(Task objective): Every line below that holds the string "picture" should be copied out.

(Data):
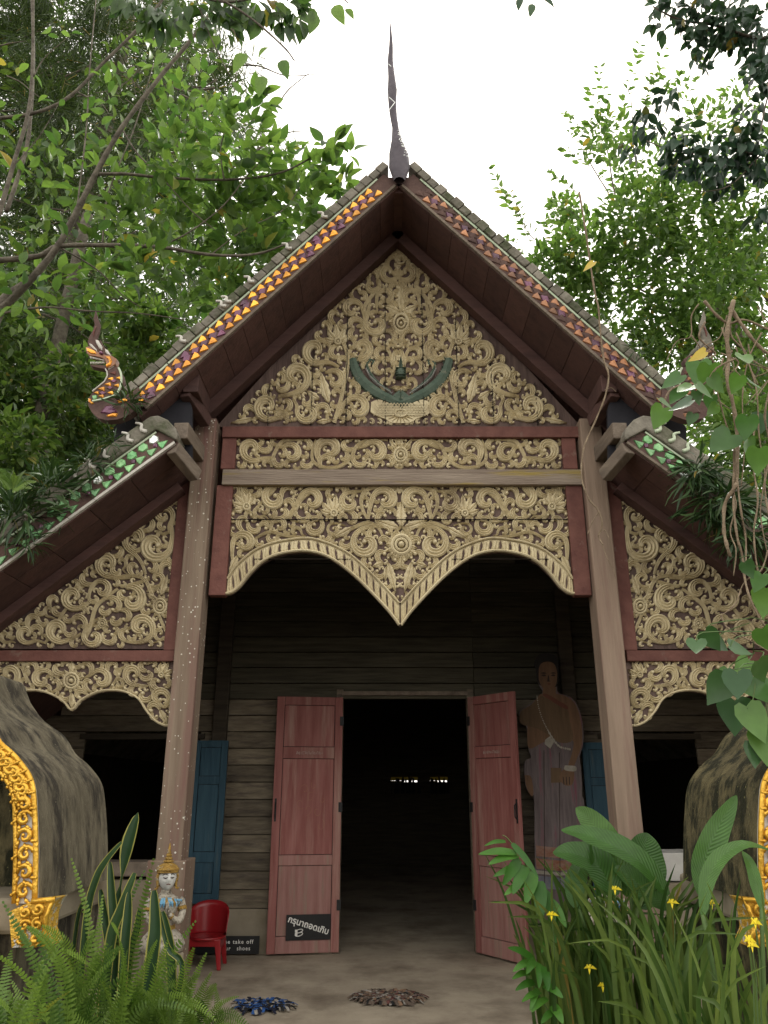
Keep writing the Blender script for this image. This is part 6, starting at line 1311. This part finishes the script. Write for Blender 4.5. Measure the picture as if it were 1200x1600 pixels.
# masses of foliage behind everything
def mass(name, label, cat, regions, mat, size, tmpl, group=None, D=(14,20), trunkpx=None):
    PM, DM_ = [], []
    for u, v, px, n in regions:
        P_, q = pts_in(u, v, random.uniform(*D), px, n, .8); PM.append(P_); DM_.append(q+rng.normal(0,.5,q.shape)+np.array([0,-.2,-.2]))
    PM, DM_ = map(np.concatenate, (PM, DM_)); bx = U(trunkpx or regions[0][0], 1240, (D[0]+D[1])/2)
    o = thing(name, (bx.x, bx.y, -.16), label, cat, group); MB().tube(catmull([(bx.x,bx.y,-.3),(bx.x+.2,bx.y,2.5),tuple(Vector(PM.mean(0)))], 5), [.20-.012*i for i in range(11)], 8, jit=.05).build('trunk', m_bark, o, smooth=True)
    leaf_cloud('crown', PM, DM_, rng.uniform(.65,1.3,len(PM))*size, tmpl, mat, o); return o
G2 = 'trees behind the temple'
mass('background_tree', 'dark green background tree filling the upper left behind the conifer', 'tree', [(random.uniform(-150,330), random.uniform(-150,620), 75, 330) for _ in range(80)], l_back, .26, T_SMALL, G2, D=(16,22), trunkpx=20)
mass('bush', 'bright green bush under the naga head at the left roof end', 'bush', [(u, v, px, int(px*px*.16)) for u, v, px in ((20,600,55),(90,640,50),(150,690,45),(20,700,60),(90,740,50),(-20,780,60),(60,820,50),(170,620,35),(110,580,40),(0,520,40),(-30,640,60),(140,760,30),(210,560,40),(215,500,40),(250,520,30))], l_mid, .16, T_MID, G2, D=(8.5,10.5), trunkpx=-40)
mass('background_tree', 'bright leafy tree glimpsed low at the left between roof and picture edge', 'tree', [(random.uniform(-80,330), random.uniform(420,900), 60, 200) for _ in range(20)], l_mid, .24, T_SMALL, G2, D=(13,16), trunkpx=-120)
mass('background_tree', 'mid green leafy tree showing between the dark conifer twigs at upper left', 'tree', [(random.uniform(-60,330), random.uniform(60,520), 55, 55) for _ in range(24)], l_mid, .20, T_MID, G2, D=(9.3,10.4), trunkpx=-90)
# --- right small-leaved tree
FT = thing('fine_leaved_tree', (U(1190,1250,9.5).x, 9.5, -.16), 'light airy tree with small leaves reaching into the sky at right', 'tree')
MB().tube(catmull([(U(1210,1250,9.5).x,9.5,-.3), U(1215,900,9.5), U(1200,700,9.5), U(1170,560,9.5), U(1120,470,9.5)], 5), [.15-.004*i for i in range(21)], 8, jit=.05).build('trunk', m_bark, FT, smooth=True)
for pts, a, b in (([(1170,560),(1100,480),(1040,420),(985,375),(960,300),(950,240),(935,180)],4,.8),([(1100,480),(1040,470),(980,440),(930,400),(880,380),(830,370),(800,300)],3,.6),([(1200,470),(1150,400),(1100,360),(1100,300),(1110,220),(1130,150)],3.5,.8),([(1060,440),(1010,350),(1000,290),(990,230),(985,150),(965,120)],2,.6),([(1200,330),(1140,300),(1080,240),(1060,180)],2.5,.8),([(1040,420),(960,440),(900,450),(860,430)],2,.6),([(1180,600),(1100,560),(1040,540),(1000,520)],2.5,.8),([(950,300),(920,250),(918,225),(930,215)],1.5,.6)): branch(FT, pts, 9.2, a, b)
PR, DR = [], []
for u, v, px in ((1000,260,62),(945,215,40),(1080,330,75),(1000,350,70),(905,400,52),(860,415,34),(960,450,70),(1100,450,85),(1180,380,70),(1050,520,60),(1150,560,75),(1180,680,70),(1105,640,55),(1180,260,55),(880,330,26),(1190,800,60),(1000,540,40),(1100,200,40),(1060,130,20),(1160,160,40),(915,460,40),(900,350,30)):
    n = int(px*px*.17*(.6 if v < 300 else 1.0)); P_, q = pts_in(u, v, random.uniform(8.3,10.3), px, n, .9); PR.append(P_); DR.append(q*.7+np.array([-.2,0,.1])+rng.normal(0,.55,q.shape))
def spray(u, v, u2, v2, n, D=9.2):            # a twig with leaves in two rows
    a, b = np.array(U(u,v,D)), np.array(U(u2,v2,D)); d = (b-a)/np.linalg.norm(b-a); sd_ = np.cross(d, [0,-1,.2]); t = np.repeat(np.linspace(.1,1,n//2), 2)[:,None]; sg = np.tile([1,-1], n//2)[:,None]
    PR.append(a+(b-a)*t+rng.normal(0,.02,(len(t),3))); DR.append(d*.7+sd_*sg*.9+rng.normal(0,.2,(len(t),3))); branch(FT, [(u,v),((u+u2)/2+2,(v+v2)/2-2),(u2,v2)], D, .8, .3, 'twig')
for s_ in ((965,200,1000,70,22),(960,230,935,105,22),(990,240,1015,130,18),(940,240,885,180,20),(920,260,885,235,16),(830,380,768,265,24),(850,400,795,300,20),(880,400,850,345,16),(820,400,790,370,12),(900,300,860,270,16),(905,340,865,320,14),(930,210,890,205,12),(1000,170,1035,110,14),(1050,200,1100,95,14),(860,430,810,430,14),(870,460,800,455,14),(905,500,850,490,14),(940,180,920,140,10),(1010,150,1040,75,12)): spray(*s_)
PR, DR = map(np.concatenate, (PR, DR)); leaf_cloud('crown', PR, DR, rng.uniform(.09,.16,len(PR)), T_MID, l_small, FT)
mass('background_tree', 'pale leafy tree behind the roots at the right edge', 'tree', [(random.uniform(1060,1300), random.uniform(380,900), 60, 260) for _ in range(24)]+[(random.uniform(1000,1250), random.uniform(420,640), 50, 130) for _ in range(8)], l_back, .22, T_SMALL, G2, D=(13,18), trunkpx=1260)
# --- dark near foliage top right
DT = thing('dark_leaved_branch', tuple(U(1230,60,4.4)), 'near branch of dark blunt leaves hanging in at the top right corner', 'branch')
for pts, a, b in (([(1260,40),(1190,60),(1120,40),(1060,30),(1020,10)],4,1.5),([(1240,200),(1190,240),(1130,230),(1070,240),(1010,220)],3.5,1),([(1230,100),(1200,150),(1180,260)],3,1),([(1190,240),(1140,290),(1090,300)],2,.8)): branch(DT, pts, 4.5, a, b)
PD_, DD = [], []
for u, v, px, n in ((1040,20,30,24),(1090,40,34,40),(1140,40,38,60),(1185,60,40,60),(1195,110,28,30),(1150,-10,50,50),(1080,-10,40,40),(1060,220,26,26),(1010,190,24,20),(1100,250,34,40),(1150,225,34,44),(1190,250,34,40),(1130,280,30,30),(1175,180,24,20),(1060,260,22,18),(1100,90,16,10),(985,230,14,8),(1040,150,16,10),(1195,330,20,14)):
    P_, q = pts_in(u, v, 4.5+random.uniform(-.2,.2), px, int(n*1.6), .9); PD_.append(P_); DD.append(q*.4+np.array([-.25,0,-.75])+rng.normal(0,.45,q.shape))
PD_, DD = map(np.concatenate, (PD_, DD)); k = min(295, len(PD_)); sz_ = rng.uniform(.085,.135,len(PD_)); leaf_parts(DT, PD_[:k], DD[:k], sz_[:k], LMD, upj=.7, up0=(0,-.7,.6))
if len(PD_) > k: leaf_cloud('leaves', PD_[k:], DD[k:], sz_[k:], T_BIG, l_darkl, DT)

(Complete output):
Keep writing the Blender script for this image. This is part 6, starting at line 1311. This part finishes the script. Write for Blender 4.5. Measure the picture as if it were 1200x1600 pixels.
mass('background_tree', 'bright leafy tree glimpsed low at the left between roof and picture edge', 'tree', [(random.uniform(-80,330), random.uniform(420,900), 60, 200) for _ in range(20)], l_mid, .24, T_SMALL, G2, D=(13,16), trunkpx=-120)